• PROBLEM REQUIREMENTS:
Copy everything in the data below exactly except the pictures.

• GIVEN INFORMATION:

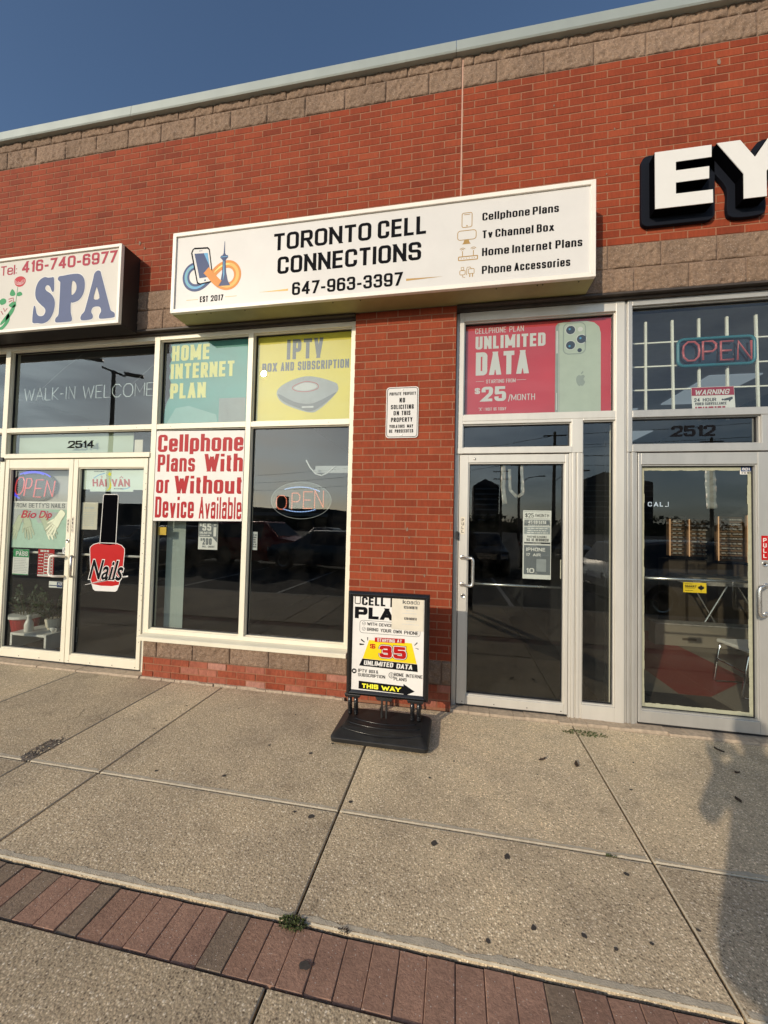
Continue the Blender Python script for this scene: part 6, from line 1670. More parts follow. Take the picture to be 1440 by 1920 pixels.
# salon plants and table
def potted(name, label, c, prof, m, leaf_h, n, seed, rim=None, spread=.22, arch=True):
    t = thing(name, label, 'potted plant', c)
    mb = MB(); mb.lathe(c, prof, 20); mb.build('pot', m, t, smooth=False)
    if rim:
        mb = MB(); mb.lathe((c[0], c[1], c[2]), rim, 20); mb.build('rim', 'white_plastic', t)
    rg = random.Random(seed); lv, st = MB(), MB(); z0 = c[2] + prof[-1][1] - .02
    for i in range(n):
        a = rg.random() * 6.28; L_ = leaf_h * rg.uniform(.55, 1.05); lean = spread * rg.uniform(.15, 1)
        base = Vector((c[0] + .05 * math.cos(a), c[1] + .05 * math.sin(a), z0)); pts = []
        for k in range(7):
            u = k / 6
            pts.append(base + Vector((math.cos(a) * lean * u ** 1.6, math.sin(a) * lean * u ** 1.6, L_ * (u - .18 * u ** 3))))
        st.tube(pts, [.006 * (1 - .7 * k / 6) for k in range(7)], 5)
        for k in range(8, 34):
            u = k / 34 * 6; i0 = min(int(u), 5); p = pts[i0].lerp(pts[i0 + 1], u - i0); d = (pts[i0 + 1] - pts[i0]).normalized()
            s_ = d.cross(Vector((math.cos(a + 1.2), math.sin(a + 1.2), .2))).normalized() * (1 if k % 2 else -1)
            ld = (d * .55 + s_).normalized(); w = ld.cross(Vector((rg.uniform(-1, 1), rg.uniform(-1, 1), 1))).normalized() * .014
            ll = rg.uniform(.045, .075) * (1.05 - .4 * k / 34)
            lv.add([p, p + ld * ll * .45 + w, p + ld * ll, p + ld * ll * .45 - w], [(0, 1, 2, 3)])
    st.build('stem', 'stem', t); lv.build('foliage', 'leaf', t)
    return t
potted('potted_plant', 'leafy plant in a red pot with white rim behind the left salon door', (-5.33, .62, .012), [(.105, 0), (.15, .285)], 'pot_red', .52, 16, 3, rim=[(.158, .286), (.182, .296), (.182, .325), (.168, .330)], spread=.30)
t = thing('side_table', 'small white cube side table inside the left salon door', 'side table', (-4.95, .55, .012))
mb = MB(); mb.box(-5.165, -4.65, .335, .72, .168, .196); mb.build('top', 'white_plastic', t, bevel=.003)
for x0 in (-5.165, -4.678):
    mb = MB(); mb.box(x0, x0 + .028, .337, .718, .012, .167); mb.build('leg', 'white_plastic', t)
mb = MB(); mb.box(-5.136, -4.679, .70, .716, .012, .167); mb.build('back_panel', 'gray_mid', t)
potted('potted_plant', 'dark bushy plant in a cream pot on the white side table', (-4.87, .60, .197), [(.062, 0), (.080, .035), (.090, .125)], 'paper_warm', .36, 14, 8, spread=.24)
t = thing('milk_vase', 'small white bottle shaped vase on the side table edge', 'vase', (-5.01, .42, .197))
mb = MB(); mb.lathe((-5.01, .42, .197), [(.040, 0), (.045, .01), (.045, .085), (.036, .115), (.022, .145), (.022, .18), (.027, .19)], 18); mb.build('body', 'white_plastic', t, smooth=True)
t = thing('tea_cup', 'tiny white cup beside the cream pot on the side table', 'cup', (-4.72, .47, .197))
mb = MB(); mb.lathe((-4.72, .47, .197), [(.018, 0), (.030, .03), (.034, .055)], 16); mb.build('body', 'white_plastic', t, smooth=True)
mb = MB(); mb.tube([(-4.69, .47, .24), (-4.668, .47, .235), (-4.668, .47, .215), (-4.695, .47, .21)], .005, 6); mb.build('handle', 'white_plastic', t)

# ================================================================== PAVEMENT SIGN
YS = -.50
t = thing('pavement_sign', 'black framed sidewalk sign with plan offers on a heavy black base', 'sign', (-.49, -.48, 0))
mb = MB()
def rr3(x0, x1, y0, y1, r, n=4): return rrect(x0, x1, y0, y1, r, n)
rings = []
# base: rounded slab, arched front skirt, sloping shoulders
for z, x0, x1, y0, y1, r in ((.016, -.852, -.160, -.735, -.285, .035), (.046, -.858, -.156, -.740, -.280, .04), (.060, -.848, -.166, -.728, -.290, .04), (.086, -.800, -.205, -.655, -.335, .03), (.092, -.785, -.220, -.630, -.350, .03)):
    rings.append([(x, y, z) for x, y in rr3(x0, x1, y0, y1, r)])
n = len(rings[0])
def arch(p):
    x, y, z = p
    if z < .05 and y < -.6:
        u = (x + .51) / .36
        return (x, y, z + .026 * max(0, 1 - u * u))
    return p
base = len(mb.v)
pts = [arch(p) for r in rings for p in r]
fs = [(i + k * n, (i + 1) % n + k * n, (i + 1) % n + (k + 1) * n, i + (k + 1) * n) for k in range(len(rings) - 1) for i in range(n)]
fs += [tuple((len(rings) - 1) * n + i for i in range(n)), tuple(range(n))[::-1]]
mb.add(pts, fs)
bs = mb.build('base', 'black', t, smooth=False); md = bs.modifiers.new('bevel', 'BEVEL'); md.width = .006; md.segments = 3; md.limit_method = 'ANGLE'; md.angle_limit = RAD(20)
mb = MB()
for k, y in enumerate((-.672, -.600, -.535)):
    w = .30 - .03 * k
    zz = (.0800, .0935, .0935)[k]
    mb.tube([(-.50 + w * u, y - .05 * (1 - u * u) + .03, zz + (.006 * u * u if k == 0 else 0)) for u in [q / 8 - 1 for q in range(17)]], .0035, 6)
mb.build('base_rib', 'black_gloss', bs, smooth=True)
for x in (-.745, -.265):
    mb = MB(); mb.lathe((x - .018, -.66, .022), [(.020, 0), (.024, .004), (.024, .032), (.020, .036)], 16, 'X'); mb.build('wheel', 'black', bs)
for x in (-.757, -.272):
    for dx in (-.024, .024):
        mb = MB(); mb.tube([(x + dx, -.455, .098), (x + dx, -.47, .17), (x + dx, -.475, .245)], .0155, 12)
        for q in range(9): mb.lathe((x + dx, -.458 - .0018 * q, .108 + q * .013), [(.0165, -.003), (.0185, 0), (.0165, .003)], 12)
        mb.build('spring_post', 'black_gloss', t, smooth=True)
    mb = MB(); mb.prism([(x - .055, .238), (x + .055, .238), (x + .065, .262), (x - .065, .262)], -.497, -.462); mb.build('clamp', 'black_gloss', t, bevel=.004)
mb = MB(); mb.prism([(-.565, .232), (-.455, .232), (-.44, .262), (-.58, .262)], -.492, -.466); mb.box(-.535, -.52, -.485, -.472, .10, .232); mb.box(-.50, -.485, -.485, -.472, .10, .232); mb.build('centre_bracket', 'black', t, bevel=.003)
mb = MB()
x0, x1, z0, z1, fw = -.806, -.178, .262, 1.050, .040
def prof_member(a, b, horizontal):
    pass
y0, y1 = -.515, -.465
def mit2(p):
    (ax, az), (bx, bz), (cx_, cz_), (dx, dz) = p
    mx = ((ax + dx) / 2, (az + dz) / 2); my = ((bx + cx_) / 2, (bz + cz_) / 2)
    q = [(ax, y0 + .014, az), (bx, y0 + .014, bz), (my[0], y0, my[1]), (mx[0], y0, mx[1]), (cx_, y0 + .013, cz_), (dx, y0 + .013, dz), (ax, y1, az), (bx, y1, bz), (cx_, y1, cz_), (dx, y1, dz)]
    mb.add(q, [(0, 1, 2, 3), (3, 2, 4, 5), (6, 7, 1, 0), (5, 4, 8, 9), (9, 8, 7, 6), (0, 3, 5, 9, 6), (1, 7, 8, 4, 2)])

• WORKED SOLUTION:
Continue the Blender Python script for this scene: part 6, from line 1670. More parts follow. Take the picture to be 1440 by 1920 pixels.
# salon plants and table
def potted(name, label, c, prof, m, leaf_h, n, seed, rim=None, spread=.22, arch=True):
    t = thing(name, label, 'potted plant', c)
    mb = MB(); mb.lathe(c, prof, 20); mb.build('pot', m, t, smooth=False)
    if rim:
        mb = MB(); mb.lathe((c[0], c[1], c[2]), rim, 20); mb.build('rim', 'white_plastic', t)
    rg = random.Random(seed); lv, st = MB(), MB(); z0 = c[2] + prof[-1][1] - .02
    for i in range(n):
        a = rg.random() * 6.28; L_ = leaf_h * rg.uniform(.55, 1.05); lean = spread * rg.uniform(.15, 1)
        base = Vector((c[0] + .05 * math.cos(a), c[1] + .05 * math.sin(a), z0)); pts = []
        for k in range(7):
            u = k / 6
            pts.append(base + Vector((math.cos(a) * lean * u ** 1.6, math.sin(a) * lean * u ** 1.6, L_ * (u - .18 * u ** 3))))
        st.tube(pts, [.006 * (1 - .7 * k / 6) for k in range(7)], 5)
        for k in range(8, 34):
            u = k / 34 * 6; i0 = min(int(u), 5); p = pts[i0].lerp(pts[i0 + 1], u - i0); d = (pts[i0 + 1] - pts[i0]).normalized()
            s_ = d.cross(Vector((math.cos(a + 1.2), math.sin(a + 1.2), .2))).normalized() * (1 if k % 2 else -1)
            ld = (d * .55 + s_).normalized(); w = ld.cross(Vector((rg.uniform(-1, 1), rg.uniform(-1, 1), 1))).normalized() * .014
            ll = rg.uniform(.045, .075) * (1.05 - .4 * k / 34)
            lv.add([p, p + ld * ll * .45 + w, p + ld * ll, p + ld * ll * .45 - w], [(0, 1, 2, 3)])
    st.build('stem', 'stem', t); lv.build('foliage', 'leaf', t)
    return t
potted('potted_plant', 'leafy plant in a red pot with white rim behind the left salon door', (-5.33, .62, .012), [(.105, 0), (.15, .285)], 'pot_red', .52, 16, 3, rim=[(.158, .286), (.182, .296), (.182, .325), (.168, .330)], spread=.30)
t = thing('side_table', 'small white cube side table inside the left salon door', 'side table', (-4.95, .55, .012))
mb = MB(); mb.box(-5.165, -4.65, .335, .72, .168, .196); mb.build('top', 'white_plastic', t, bevel=.003)
for x0 in (-5.165, -4.678):
    mb = MB(); mb.box(x0, x0 + .028, .337, .718, .012, .167); mb.build('leg', 'white_plastic', t)
mb = MB(); mb.box(-5.136, -4.679, .70, .716, .012, .167); mb.build('back_panel', 'gray_mid', t)
potted('potted_plant', 'dark bushy plant in a cream pot on the white side table', (-4.87, .60, .197), [(.062, 0), (.080, .035), (.090, .125)], 'paper_warm', .36, 14, 8, spread=.24)
t = thing('milk_vase', 'small white bottle shaped vase on the side table edge', 'vase', (-5.01, .42, .197))
mb = MB(); mb.lathe((-5.01, .42, .197), [(.040, 0), (.045, .01), (.045, .085), (.036, .115), (.022, .145), (.022, .18), (.027, .19)], 18); mb.build('body', 'white_plastic', t, smooth=True)
t = thing('tea_cup', 'tiny white cup beside the cream pot on the side table', 'cup', (-4.72, .47, .197))
mb = MB(); mb.lathe((-4.72, .47, .197), [(.018, 0), (.030, .03), (.034, .055)], 16); mb.build('body', 'white_plastic', t, smooth=True)
mb = MB(); mb.tube([(-4.69, .47, .24), (-4.668, .47, .235), (-4.668, .47, .215), (-4.695, .47, .21)], .005, 6); mb.build('handle', 'white_plastic', t)

# ================================================================== PAVEMENT SIGN
YS = -.50
t = thing('pavement_sign', 'black framed sidewalk sign with plan offers on a heavy black base', 'sign', (-.49, -.48, 0))
mb = MB()
def rr3(x0, x1, y0, y1, r, n=4): return rrect(x0, x1, y0, y1, r, n)
rings = []
# base: rounded slab, arched front skirt, sloping shoulders
for z, x0, x1, y0, y1, r in ((.016, -.852, -.160, -.735, -.285, .035), (.046, -.858, -.156, -.740, -.280, .04), (.060, -.848, -.166, -.728, -.290, .04), (.086, -.800, -.205, -.655, -.335, .03), (.092, -.785, -.220, -.630, -.350, .03)):
    rings.append([(x, y, z) for x, y in rr3(x0, x1, y0, y1, r)])
n = len(rings[0])
def arch(p):
    x, y, z = p
    if z < .05 and y < -.6:
        u = (x + .51) / .36
        return (x, y, z + .026 * max(0, 1 - u * u))
    return p
base = len(mb.v)
pts = [arch(p) for r in rings for p in r]
fs = [(i + k * n, (i + 1) % n + k * n, (i + 1) % n + (k + 1) * n, i + (k + 1) * n) for k in range(len(rings) - 1) for i in range(n)]
fs += [tuple((len(rings) - 1) * n + i for i in range(n)), tuple(range(n))[::-1]]
mb.add(pts, fs)
bs = mb.build('base', 'black', t, smooth=False); md = bs.modifiers.new('bevel', 'BEVEL'); md.width = .006; md.segments = 3; md.limit_method = 'ANGLE'; md.angle_limit = RAD(20)
mb = MB()
for k, y in enumerate((-.672, -.600, -.535)):
    w = .30 - .03 * k
    zz = (.0800, .0935, .0935)[k]
    mb.tube([(-.50 + w * u, y - .05 * (1 - u * u) + .03, zz + (.006 * u * u if k == 0 else 0)) for u in [q / 8 - 1 for q in range(17)]], .0035, 6)
mb.build('base_rib', 'black_gloss', bs, smooth=True)
for x in (-.745, -.265):
    mb = MB(); mb.lathe((x - .018, -.66, .022), [(.020, 0), (.024, .004), (.024, .032), (.020, .036)], 16, 'X'); mb.build('wheel', 'black', bs)
for x in (-.757, -.272):
    for dx in (-.024, .024):
        mb = MB(); mb.tube([(x + dx, -.455, .098), (x + dx, -.47, .17), (x + dx, -.475, .245)], .0155, 12)
        for q in range(9): mb.lathe((x + dx, -.458 - .0018 * q, .108 + q * .013), [(.0165, -.003), (.0185, 0), (.0165, .003)], 12)
        mb.build('spring_post', 'black_gloss', t, smooth=True)
    mb = MB(); mb.prism([(x - .055, .238), (x + .055, .238), (x + .065, .262), (x - .065, .262)], -.497, -.462); mb.build('clamp', 'black_gloss', t, bevel=.004)
mb = MB(); mb.prism([(-.565, .232), (-.455, .232), (-.44, .262), (-.58, .262)], -.492, -.466); mb.box(-.535, -.52, -.485, -.472, .10, .232); mb.box(-.50, -.485, -.485, -.472, .10, .232); mb.build('centre_bracket', 'black', t, bevel=.003)
mb = MB()
x0, x1, z0, z1, fw = -.806, -.178, .262, 1.050, .040
def prof_member(a, b, horizontal):
    pass
y0, y1 = -.515, -.465
def mit2(p):
    (ax, az), (bx, bz), (cx_, cz_), (dx, dz) = p
    mx = ((ax + dx) / 2, (az + dz) / 2); my = ((bx + cx_) / 2, (bz + cz_) / 2)
    q = [(ax, y0 + .014, az), (bx, y0 + .014, bz), (my[0], y0, my[1]), (mx[0], y0, mx[1]), (cx_, y0 + .013, cz_), (dx, y0 + .013, dz), (ax, y1, az), (bx, y1, bz), (cx_, y1, cz_), (dx, y1, dz)]
    mb.add(q, [(0, 1, 2, 3), (3, 2, 4, 5), (6, 7, 1, 0), (5, 4, 8, 9), (9, 8, 7, 6), (0, 3, 5, 9, 6), (1, 7, 8, 4, 2)])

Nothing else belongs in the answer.